What is needed: In the listing below, find the line that contains "Recreate this scene" and the line that contains "bpy.data.objects.remove(o)". Quote both and every line between them, exactly, and nothing more.

Raw data:
* * * *
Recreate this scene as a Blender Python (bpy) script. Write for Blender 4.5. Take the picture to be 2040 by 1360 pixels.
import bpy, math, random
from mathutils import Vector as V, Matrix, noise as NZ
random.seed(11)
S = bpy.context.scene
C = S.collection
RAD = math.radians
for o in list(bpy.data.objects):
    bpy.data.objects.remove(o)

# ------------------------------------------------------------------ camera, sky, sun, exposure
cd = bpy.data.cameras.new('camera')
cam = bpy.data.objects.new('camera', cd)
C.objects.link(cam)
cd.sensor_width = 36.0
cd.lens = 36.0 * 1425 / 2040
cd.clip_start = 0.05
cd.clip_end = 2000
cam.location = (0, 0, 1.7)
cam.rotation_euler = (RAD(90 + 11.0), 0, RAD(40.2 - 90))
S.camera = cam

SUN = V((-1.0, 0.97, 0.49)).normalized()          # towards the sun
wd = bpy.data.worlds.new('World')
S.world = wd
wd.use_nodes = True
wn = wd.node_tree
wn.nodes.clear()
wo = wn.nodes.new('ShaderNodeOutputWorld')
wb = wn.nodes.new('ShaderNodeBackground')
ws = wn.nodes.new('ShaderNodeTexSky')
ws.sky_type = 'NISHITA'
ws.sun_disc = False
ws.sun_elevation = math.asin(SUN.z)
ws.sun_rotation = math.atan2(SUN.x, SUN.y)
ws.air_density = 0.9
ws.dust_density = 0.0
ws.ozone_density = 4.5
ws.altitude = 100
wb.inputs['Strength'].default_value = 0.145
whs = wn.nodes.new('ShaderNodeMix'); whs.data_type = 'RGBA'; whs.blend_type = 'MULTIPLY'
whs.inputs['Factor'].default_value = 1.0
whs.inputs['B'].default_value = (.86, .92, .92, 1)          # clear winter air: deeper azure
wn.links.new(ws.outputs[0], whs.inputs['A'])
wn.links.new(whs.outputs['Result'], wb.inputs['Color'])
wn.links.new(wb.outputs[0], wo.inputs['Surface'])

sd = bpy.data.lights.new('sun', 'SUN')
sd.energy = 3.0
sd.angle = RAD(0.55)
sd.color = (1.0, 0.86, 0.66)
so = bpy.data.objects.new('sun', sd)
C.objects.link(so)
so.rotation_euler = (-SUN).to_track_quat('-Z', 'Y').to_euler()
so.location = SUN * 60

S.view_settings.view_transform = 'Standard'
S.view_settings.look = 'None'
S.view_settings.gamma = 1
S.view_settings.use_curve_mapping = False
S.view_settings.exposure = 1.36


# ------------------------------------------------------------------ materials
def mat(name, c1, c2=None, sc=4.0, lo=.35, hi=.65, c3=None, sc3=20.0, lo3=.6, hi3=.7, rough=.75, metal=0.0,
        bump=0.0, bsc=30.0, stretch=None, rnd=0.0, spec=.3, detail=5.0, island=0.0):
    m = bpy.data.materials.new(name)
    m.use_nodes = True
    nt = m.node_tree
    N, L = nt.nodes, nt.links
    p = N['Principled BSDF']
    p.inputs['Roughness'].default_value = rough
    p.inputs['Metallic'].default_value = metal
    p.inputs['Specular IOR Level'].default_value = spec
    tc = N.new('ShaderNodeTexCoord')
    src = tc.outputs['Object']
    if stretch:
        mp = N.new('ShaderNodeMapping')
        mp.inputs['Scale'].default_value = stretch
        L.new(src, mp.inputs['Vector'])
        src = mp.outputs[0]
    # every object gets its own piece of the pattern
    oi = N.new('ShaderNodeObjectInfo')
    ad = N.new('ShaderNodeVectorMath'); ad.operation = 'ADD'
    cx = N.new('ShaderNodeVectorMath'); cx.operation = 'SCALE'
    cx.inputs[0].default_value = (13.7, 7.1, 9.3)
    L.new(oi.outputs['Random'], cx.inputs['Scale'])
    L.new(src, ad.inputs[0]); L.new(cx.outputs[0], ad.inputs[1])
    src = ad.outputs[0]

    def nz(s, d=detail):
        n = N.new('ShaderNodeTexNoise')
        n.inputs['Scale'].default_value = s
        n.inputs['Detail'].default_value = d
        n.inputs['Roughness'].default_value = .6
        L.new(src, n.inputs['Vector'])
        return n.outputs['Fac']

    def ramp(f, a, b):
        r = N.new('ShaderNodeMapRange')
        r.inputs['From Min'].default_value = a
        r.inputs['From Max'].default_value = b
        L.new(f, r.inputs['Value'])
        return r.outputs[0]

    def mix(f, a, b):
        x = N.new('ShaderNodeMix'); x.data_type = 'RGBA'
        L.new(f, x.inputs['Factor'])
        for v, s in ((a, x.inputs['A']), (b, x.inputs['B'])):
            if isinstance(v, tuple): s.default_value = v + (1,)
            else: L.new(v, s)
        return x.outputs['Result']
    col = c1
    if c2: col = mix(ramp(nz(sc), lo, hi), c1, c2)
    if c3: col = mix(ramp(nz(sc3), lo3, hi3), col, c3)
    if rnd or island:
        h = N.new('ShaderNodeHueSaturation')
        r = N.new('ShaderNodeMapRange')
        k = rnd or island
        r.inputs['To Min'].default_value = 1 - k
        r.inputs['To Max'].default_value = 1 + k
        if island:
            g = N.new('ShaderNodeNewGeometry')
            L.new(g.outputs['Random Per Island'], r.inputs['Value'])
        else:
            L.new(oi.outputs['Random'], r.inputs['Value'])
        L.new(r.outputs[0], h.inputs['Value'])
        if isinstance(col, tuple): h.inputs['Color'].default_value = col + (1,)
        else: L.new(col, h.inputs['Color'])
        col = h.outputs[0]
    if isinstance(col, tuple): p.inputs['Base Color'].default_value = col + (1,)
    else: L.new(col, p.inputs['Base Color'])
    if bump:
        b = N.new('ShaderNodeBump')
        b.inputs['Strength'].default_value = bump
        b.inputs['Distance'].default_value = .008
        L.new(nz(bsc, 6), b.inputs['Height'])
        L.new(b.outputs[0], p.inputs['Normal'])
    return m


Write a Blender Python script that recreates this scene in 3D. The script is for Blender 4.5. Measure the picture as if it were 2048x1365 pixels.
* * * *
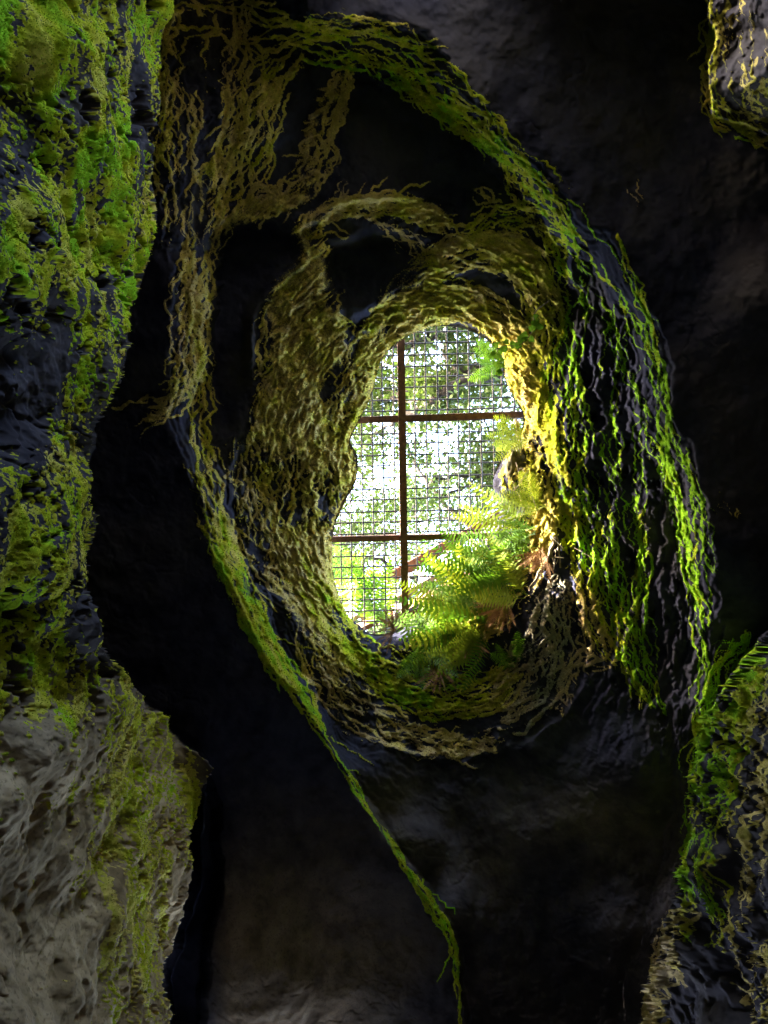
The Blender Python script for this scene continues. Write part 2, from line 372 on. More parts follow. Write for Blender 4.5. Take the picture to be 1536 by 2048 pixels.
* * * *
Response to the exercise:
Recreate this scene as a Blender Python (bpy) script. Write for Blender 4.5. Take the picture to be 2040 by 1360 pixels.
import bpy, math, random
from mathutils import Vector as V, Matrix, noise as NZ
random.seed(11)
S = bpy.context.scene
C = S.collection
RAD = math.radians
for o in list(bpy.data.objects):
    bpy.data.objects.remove(o)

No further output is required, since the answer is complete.